Oil players mull options

By Iris C. Gonzales, The Philippine Star

Posted at Dec 20 2014 08:54 AM | Updated as of Dec 20 2014 04:54 PM

MANILA, Philippines - Local oil industry players are studying their options on how to deal with declining oil prices and the eventual renewed spike in the global crude market.

Fernando Martinez, president of the Independent Philippines Petroleum Companies Association and Eastern Petroleum Corp., said oil players are continuously studying the trend of the industry and where prices would go.

He said oil players are working on various strategies including stockpiling in preparation for an eventual increase in prices.

However, he said this would be a matter of timing.

“That would be part of my strategy but at the right timing. Analysis and information that’s what we have to do… You do it at the right price. We may think that prices are now very low but what if it will still go down. It’s market risk appetite,” Martinez said.

While lower oil prices threaten oil companies’ revenues, he said it has also lowered their costs.

“The positive thing is the cost of doing business now is lower. This is the right time to maximize to either save or take advantage of the lower cost,” Martinez said.

Oil prices have gone down at least 25 times since the start of the year for gasoline, equivalent to P18.30 per liter, while diesel prices have gone down 31 times, equivalent to P18.85.

The latest cut was last weekend’s hefty price cut of P1.75 per liter for gasoline and P1.55 per liter for diesel.

Based on the latest oil price monitoring report of the Department of Energy (DOE), gasoline prices now range from P39.60 per liter to P45.70 per liter while diesel prices are now at a range P30.75 per liter to P34.10 per liter.

The global crude market is now flooded with supply on the back of the slump in economies that used to be big consumers of oil such as China.

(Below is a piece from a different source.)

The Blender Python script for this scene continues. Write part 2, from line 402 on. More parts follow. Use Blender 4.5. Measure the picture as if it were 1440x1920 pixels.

The DOE said in its report that crude prices have dipped to as low as $65 per barrel or about 40 percent lower since it started to fall in June on concerns of supply glut in the world market.

But oil industry sources said the main culprit is really the growing utilization of US shale oil, an unconventional type of oil from oil shale rock fragments, which because of its lower price, is breaking the neck of the Organization of Petroleum Exporting Countries (OPEC).

US shale, which comes mostly from North America, costs $40 to $50 per barrel, or almost half compared to the $86 per barrel cost of oil from OPEC.